§ **DIRECTIONS FOR THIS TASK**: Write the material out again exactly as it stands.

§ **DATA PROVIDED**:

__________

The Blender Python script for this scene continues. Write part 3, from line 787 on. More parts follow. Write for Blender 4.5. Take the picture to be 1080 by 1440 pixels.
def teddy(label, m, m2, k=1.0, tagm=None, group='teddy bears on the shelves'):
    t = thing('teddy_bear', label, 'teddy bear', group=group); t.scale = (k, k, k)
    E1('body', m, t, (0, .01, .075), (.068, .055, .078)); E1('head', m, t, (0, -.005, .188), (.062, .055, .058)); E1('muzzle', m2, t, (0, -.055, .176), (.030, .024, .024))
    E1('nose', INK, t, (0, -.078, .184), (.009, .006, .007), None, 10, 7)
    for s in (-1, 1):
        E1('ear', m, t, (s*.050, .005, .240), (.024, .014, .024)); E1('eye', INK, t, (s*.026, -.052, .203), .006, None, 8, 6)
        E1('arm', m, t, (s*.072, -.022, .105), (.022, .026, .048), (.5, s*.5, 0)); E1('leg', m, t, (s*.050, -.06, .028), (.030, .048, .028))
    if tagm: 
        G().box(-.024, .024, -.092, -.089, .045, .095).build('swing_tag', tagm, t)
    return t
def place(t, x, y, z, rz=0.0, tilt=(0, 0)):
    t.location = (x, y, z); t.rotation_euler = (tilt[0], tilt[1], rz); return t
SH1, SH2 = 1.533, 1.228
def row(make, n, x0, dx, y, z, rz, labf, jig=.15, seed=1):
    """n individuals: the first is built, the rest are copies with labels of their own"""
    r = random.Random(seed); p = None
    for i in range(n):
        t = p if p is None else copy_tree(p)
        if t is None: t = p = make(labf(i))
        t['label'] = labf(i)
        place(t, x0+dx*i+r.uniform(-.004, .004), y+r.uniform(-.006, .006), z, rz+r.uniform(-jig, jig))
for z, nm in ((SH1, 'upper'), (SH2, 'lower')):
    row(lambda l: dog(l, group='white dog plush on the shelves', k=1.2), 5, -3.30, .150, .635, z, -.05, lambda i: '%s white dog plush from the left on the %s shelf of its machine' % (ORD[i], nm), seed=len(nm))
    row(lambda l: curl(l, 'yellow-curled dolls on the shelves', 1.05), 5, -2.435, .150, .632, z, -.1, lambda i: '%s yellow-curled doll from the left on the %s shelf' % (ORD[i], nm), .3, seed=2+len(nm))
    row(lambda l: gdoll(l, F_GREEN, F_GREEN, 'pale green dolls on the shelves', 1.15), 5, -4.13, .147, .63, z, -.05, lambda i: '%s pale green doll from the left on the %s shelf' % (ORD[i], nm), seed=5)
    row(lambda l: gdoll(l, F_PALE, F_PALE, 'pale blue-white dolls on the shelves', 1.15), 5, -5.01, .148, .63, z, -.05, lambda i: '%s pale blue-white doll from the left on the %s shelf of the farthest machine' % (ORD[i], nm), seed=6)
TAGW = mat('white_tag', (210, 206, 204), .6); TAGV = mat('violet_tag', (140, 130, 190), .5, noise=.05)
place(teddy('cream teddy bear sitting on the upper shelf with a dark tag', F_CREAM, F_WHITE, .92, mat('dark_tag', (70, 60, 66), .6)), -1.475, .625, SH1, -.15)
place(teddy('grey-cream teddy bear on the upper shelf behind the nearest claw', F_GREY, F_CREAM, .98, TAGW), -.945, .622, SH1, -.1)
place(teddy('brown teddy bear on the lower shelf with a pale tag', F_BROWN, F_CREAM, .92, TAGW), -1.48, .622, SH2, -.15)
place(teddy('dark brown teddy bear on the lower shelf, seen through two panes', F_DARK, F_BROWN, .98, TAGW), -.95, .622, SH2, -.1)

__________

§ **TASK RESPONSE**:
The Blender Python script for this scene continues. Write part 3, from line 787 on. More parts follow. Write for Blender 4.5. Take the picture to be 1080 by 1440 pixels.
def teddy(label, m, m2, k=1.0, tagm=None, group='teddy bears on the shelves'):
    t = thing('teddy_bear', label, 'teddy bear', group=group); t.scale = (k, k, k)
    E1('body', m, t, (0, .01, .075), (.068, .055, .078)); E1('head', m, t, (0, -.005, .188), (.062, .055, .058)); E1('muzzle', m2, t, (0, -.055, .176), (.030, .024, .024))
    E1('nose', INK, t, (0, -.078, .184), (.009, .006, .007), None, 10, 7)
    for s in (-1, 1):
        E1('ear', m, t, (s*.050, .005, .240), (.024, .014, .024)); E1('eye', INK, t, (s*.026, -.052, .203), .006, None, 8, 6)
        E1('arm', m, t, (s*.072, -.022, .105), (.022, .026, .048), (.5, s*.5, 0)); E1('leg', m, t, (s*.050, -.06, .028), (.030, .048, .028))
    if tagm: 
        G().box(-.024, .024, -.092, -.089, .045, .095).build('swing_tag', tagm, t)
    return t
def place(t, x, y, z, rz=0.0, tilt=(0, 0)):
    t.location = (x, y, z); t.rotation_euler = (tilt[0], tilt[1], rz); return t
SH1, SH2 = 1.533, 1.228
def row(make, n, x0, dx, y, z, rz, labf, jig=.15, seed=1):
    """n individuals: the first is built, the rest are copies with labels of their own"""
    r = random.Random(seed); p = None
    for i in range(n):
        t = p if p is None else copy_tree(p)
        if t is None: t = p = make(labf(i))
        t['label'] = labf(i)
        place(t, x0+dx*i+r.uniform(-.004, .004), y+r.uniform(-.006, .006), z, rz+r.uniform(-jig, jig))
for z, nm in ((SH1, 'upper'), (SH2, 'lower')):
    row(lambda l: dog(l, group='white dog plush on the shelves', k=1.2), 5, -3.30, .150, .635, z, -.05, lambda i: '%s white dog plush from the left on the %s shelf of its machine' % (ORD[i], nm), seed=len(nm))
    row(lambda l: curl(l, 'yellow-curled dolls on the shelves', 1.05), 5, -2.435, .150, .632, z, -.1, lambda i: '%s yellow-curled doll from the left on the %s shelf' % (ORD[i], nm), .3, seed=2+len(nm))
    row(lambda l: gdoll(l, F_GREEN, F_GREEN, 'pale green dolls on the shelves', 1.15), 5, -4.13, .147, .63, z, -.05, lambda i: '%s pale green doll from the left on the %s shelf' % (ORD[i], nm), seed=5)
    row(lambda l: gdoll(l, F_PALE, F_PALE, 'pale blue-white dolls on the shelves', 1.15), 5, -5.01, .148, .63, z, -.05, lambda i: '%s pale blue-white doll from the left on the %s shelf of the farthest machine' % (ORD[i], nm), seed=6)
TAGW = mat('white_tag', (210, 206, 204), .6); TAGV = mat('violet_tag', (140, 130, 190), .5, noise=.05)
place(teddy('cream teddy bear sitting on the upper shelf with a dark tag', F_CREAM, F_WHITE, .92, mat('dark_tag', (70, 60, 66), .6)), -1.475, .625, SH1, -.15)
place(teddy('grey-cream teddy bear on the upper shelf behind the nearest claw', F_GREY, F_CREAM, .98, TAGW), -.945, .622, SH1, -.1)
place(teddy('brown teddy bear on the lower shelf with a pale tag', F_BROWN, F_CREAM, .92, TAGW), -1.48, .622, SH2, -.15)
place(teddy('dark brown teddy bear on the lower shelf, seen through two panes', F_DARK, F_BROWN, .98, TAGW), -.95, .622, SH2, -.1)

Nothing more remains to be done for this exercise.